- CHALLENGE
Reproduce the entire listing word for word.

<<<<

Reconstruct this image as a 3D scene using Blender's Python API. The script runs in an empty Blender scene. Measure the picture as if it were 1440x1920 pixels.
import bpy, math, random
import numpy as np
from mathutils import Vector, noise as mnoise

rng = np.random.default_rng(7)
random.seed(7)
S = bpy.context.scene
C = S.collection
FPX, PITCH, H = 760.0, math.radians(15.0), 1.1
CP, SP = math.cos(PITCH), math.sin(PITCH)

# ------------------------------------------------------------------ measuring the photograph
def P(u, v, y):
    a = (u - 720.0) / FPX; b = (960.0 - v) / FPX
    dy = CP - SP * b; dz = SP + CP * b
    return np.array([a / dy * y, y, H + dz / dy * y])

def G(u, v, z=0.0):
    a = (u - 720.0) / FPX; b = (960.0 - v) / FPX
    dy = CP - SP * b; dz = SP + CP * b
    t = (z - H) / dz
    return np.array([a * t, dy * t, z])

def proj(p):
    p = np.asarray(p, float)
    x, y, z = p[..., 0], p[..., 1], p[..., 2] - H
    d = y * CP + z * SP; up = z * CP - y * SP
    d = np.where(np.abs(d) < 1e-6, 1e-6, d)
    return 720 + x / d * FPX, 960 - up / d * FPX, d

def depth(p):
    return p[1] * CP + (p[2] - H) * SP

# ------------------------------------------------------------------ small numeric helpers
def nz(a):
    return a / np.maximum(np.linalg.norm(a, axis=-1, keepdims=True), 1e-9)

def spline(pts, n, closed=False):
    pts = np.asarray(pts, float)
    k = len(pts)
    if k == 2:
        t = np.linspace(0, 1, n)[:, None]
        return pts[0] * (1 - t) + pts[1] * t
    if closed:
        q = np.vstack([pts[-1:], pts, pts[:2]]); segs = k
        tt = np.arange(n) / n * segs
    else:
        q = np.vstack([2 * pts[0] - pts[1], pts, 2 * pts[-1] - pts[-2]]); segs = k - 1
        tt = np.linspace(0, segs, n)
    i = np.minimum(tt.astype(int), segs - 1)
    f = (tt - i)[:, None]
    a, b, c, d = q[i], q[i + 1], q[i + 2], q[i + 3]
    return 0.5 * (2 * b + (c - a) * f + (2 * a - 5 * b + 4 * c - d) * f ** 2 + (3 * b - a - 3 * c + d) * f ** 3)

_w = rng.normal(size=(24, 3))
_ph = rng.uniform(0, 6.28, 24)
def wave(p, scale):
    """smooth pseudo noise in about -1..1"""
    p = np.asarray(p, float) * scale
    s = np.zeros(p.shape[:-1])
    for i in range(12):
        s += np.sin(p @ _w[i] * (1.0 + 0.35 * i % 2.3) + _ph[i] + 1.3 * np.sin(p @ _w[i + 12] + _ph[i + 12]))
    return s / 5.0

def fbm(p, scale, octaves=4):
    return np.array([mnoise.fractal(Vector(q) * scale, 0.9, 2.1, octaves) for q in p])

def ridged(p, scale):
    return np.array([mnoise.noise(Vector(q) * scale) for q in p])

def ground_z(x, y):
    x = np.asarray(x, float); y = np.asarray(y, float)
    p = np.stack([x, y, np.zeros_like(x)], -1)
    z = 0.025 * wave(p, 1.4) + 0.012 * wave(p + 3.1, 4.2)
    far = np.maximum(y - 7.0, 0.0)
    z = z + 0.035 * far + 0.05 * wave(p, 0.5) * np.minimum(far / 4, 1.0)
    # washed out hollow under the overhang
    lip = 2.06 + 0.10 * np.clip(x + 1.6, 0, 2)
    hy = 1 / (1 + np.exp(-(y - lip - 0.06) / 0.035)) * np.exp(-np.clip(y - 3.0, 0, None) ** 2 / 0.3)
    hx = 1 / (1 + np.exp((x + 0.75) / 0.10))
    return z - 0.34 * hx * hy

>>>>

- RESULT
Reconstruct this image as a 3D scene using Blender's Python API. The script runs in an empty Blender scene. Measure the picture as if it were 1440x1920 pixels.
import bpy, math, random
import numpy as np
from mathutils import Vector, noise as mnoise

rng = np.random.default_rng(7)
random.seed(7)
S = bpy.context.scene
C = S.collection
FPX, PITCH, H = 760.0, math.radians(15.0), 1.1
CP, SP = math.cos(PITCH), math.sin(PITCH)

# ------------------------------------------------------------------ measuring the photograph
def P(u, v, y):
    a = (u - 720.0) / FPX; b = (960.0 - v) / FPX
    dy = CP - SP * b; dz = SP + CP * b
    return np.array([a / dy * y, y, H + dz / dy * y])

def G(u, v, z=0.0):
    a = (u - 720.0) / FPX; b = (960.0 - v) / FPX
    dy = CP - SP * b; dz = SP + CP * b
    t = (z - H) / dz
    return np.array([a * t, dy * t, z])

def proj(p):
    p = np.asarray(p, float)
    x, y, z = p[..., 0], p[..., 1], p[..., 2] - H
    d = y * CP + z * SP; up = z * CP - y * SP
    d = np.where(np.abs(d) < 1e-6, 1e-6, d)
    return 720 + x / d * FPX, 960 - up / d * FPX, d

def depth(p):
    return p[1] * CP + (p[2] - H) * SP

# ------------------------------------------------------------------ small numeric helpers
def nz(a):
    return a / np.maximum(np.linalg.norm(a, axis=-1, keepdims=True), 1e-9)

def spline(pts, n, closed=False):
    pts = np.asarray(pts, float)
    k = len(pts)
    if k == 2:
        t = np.linspace(0, 1, n)[:, None]
        return pts[0] * (1 - t) + pts[1] * t
    if closed:
        q = np.vstack([pts[-1:], pts, pts[:2]]); segs = k
        tt = np.arange(n) / n * segs
    else:
        q = np.vstack([2 * pts[0] - pts[1], pts, 2 * pts[-1] - pts[-2]]); segs = k - 1
        tt = np.linspace(0, segs, n)
    i = np.minimum(tt.astype(int), segs - 1)
    f = (tt - i)[:, None]
    a, b, c, d = q[i], q[i + 1], q[i + 2], q[i + 3]
    return 0.5 * (2 * b + (c - a) * f + (2 * a - 5 * b + 4 * c - d) * f ** 2 + (3 * b - a - 3 * c + d) * f ** 3)

_w = rng.normal(size=(24, 3))
_ph = rng.uniform(0, 6.28, 24)
def wave(p, scale):
    """smooth pseudo noise in about -1..1"""
    p = np.asarray(p, float) * scale
    s = np.zeros(p.shape[:-1])
    for i in range(12):
        s += np.sin(p @ _w[i] * (1.0 + 0.35 * i % 2.3) + _ph[i] + 1.3 * np.sin(p @ _w[i + 12] + _ph[i + 12]))
    return s / 5.0

def fbm(p, scale, octaves=4):
    return np.array([mnoise.fractal(Vector(q) * scale, 0.9, 2.1, octaves) for q in p])

def ridged(p, scale):
    return np.array([mnoise.noise(Vector(q) * scale) for q in p])

def ground_z(x, y):
    x = np.asarray(x, float); y = np.asarray(y, float)
    p = np.stack([x, y, np.zeros_like(x)], -1)
    z = 0.025 * wave(p, 1.4) + 0.012 * wave(p + 3.1, 4.2)
    far = np.maximum(y - 7.0, 0.0)
    z = z + 0.035 * far + 0.05 * wave(p, 0.5) * np.minimum(far / 4, 1.0)
    # washed out hollow under the overhang
    lip = 2.06 + 0.10 * np.clip(x + 1.6, 0, 2)
    hy = 1 / (1 + np.exp(-(y - lip - 0.06) / 0.035)) * np.exp(-np.clip(y - 3.0, 0, None) ** 2 / 0.3)
    hx = 1 / (1 + np.exp((x + 0.75) / 0.10))
    return z - 0.34 * hx * hy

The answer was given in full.